Technical / Capital
Debt
What debt is, how it works in corporate finance, and why lenders have priority over shareholders in the capital structure.
"Annual income twenty pounds, annual expenditure nineteen nineteen and six, result happiness. Annual income twenty pounds, annual expenditure twenty pounds ought and six, result misery." — Charles Dickens, David Copperfield
Concept
Debt is borrowed capital that must be repaid with interest. Unlike equity, debt holders have a contractual claim to specific payments regardless of company performance. If a company misses a debt payment, creditors can force bankruptcy and seize assets. This priority makes debt cheaper than equity—but that cheapness comes with covenants, schedules, and the ever-present risk of default.
Intuition
Debt exists because lenders accept lower returns in exchange for contractual certainty. Equity holders take unlimited upside but can lose everything. Debt holders cap their upside at the interest rate but get paid first.

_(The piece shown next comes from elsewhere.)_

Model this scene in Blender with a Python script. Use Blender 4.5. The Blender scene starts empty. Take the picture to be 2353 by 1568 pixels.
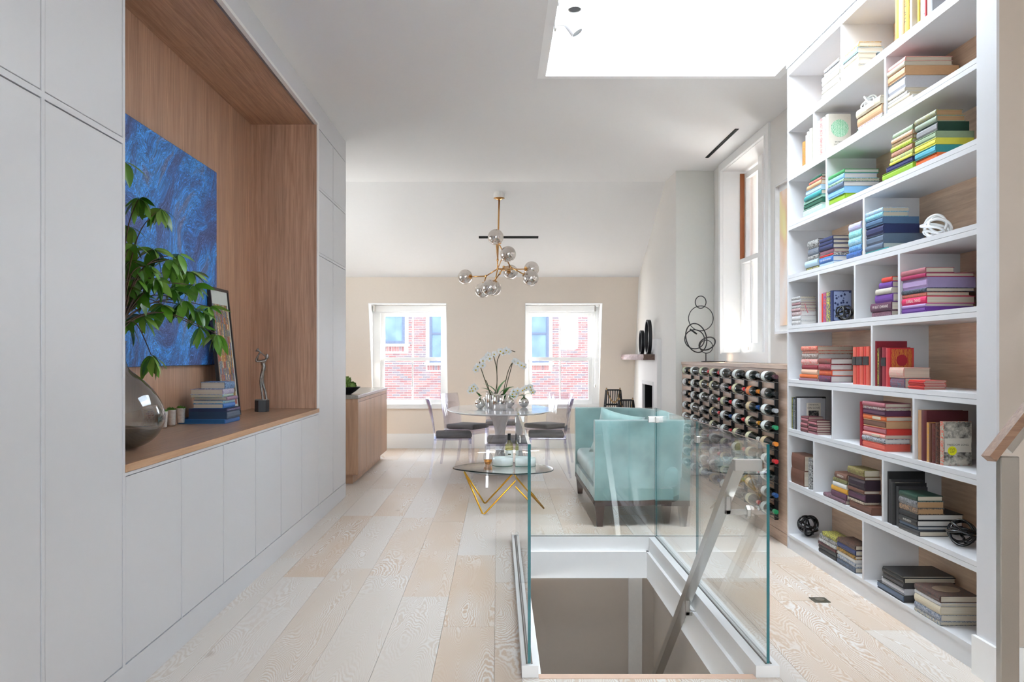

From a company's perspective, debt is cheaper than equity for two reasons:
- Priority: Less risky for investors, so they demand lower returns
- Tax Shield: Interest is deductible; dividends are not
The catch: debt is unforgiving. Miss a payment, breach a covenant, or face a downturn at the wrong time, and creditors take control. Equity investors can wait out bad years. Debt holders don't have to.
Components
Principal and Interest
What It Is
Principal is the original amount borrowed. Interest is the cost of borrowing, expressed as a rate applied to principal.
How to Calculate It
A $100M loan at 8% annual interest costs $8M per year.
Interview Script
Debt is borrowed capital that must be repaid with interest, where lenders have a contractual claim to specific payments regardless of company performance. It's cheaper than equity for two reasons: debt holders accept lower returns because they get paid first in the capital structure, and interest payments are tax-deductible unlike dividends. The tradeoff is that debt is unforgiving—miss a payment or breach a covenant, and creditors can force bankruptcy and seize assets.